What the exercise asks: Check every line below for the word "pixels" and copy the ones that have it.

(Items listed in a dataset)
---------------

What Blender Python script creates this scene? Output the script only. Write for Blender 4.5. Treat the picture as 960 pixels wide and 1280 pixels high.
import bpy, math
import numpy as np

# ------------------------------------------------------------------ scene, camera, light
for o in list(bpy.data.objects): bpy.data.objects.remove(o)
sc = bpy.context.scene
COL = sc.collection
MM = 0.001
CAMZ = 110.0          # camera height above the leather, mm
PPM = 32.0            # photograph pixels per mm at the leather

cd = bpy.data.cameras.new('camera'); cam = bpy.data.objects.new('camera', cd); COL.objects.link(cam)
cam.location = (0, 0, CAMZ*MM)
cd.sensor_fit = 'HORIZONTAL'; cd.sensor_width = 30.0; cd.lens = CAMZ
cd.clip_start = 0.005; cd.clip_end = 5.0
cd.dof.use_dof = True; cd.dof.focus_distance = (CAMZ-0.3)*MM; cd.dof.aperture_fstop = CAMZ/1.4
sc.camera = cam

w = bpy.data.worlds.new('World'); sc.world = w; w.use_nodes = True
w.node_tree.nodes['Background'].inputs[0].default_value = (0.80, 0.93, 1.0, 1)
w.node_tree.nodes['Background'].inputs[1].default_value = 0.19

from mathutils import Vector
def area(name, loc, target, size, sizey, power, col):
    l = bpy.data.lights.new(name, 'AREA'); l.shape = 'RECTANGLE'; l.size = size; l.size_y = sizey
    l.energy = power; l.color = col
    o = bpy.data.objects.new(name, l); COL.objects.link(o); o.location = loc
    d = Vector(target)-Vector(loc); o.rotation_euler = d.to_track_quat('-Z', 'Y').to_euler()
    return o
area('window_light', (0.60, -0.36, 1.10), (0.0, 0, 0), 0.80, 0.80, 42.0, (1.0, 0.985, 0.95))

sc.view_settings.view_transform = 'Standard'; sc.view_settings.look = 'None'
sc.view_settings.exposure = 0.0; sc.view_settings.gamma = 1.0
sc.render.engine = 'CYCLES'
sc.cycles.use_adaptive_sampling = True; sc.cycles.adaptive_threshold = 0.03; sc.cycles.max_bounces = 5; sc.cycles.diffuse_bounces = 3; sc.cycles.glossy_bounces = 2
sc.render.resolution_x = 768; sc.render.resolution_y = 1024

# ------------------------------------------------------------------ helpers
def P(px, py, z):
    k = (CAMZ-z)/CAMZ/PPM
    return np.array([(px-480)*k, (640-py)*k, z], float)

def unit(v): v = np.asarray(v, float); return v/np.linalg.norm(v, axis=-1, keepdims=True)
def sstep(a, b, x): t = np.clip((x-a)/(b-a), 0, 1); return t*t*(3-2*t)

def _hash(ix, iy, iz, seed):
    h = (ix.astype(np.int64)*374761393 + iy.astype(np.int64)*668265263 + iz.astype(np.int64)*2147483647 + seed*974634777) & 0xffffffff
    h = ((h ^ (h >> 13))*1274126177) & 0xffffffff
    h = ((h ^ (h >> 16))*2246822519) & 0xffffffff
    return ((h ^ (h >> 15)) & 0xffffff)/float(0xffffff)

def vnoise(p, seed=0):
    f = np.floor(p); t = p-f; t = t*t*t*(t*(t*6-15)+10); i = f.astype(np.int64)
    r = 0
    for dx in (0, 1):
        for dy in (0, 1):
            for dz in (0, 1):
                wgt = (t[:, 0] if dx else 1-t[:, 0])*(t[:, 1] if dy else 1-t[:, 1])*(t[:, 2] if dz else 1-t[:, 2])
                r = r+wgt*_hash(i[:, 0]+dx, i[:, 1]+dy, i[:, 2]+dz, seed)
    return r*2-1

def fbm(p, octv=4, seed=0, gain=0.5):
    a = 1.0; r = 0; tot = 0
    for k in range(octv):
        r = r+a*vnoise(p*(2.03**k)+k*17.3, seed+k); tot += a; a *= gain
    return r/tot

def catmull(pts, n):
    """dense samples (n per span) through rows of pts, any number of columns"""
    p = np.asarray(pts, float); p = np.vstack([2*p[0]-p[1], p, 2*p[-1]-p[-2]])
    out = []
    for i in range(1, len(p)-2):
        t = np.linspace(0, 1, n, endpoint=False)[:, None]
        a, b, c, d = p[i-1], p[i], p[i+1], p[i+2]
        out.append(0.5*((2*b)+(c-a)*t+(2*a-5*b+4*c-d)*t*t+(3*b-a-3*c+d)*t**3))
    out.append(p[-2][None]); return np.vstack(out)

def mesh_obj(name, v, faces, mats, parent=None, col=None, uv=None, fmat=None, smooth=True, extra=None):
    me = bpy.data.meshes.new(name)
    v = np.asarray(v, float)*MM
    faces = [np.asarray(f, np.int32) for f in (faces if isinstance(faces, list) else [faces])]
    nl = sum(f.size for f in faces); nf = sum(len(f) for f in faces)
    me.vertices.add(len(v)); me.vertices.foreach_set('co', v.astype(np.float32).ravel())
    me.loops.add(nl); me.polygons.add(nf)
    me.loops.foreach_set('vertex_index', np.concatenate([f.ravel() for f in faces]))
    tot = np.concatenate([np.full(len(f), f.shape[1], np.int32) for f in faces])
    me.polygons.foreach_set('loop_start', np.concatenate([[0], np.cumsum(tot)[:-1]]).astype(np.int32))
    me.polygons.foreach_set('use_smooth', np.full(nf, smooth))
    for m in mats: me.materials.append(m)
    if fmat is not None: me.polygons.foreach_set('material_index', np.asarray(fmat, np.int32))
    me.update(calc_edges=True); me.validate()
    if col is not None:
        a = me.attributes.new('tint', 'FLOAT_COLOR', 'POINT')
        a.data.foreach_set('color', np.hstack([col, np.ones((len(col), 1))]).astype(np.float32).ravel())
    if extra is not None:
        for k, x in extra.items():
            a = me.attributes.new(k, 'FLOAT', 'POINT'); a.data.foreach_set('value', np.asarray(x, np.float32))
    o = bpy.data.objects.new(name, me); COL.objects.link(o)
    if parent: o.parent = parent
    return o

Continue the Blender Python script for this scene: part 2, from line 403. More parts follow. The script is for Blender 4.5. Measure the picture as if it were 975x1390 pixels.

---------------

Task response:
What Blender Python script creates this scene? Output the script only. Write for Blender 4.5. Treat the picture as 960 pixels wide and 1280 pixels high.
PPM = 32.0            # photograph pixels per mm at the leather
Continue the Blender Python script for this scene: part 2, from line 403. More parts follow. The script is for Blender 4.5. Measure the picture as if it were 975x1390 pixels.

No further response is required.